My brother and I will fly home this week to say good-bye. I know he's not here anymore, but his wife is. His mom and dad are. His sister and brothers. His little boy. As a family, we will draw comfort from each other. We will mourn the loss of a man who left us way too early. He won't get to see his son grow up. He won't get to grow old with the love of his life. No more trout fishing. No more teasing. There will be a hole that will never be replaced. It's Christmas. We are celebrating the birth of a baby who made enduring this present grief possible. Because of Him, our good-bye to Joey is temporary. It's more like a "See you later." It doesn't mean it's not painful, overwhelmingly so. It doesn't mean we haven't asked, "Why?" It doesn't even mean we've accepted it or are at peace. It just means that at some point, when the numbness wears off, when enough months or years have passed that we are able to take deep solid breaths, we will remember the promise of eternal life. A life that Joey is living right now and we will eventually enter as well.

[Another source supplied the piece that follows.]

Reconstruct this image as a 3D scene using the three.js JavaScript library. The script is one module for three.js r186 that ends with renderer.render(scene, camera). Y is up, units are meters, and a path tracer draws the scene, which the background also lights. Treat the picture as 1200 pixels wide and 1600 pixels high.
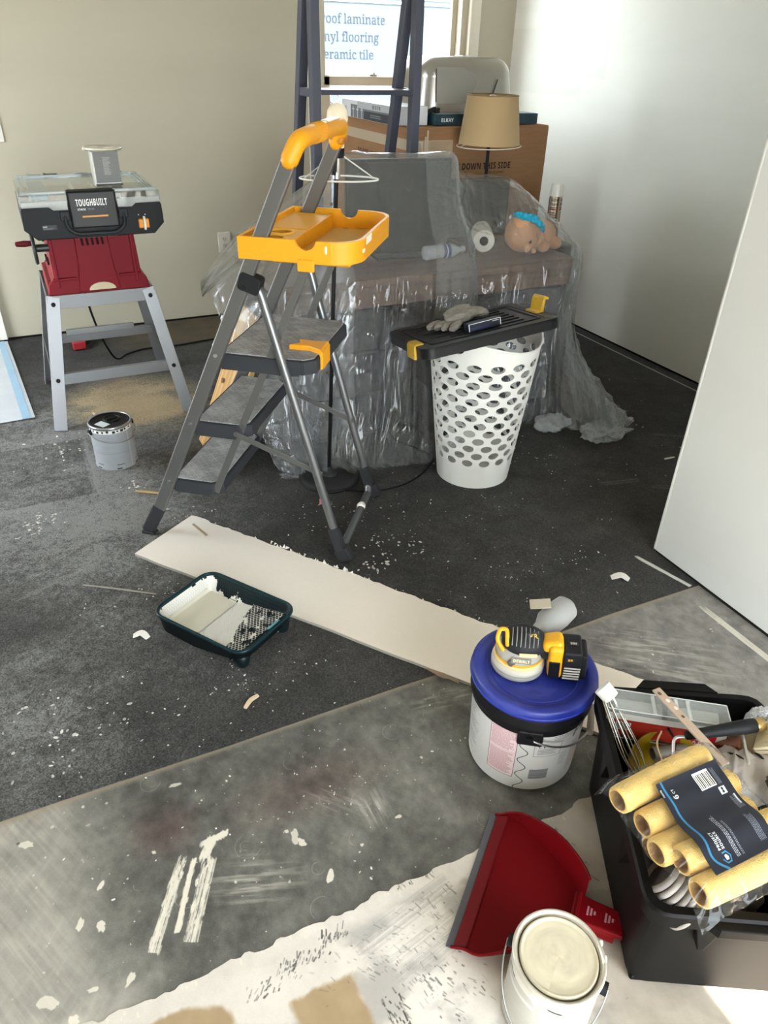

In the meantime, there is a wife who needs love. Arms to hold her, hearts to listen, eyes to share tears. There is a little boy who will grow up hearing stories about his daddy. Fortunately for him, he was born into a big family. The stories will be endless. Will it take the place of having his own father there for all the milestones in his life? No. But we will love him. We will keep Joey's memory alive. He will know his daddy through our words. My heart is heavy. I will miss "my boy." He's the first of us to go. The cousins will draw close. We will draw strength from each other. We will remember we are family and what that means. May we take that with us as we go our separate ways.

Thank you, Father, for the heritage I've been given. For parents who love you, grandparents who live(d) for you, aunts and uncles who serve you and cousins who are following you. I am blessed. Use us to proclaim you during this devastating time. Hold us close.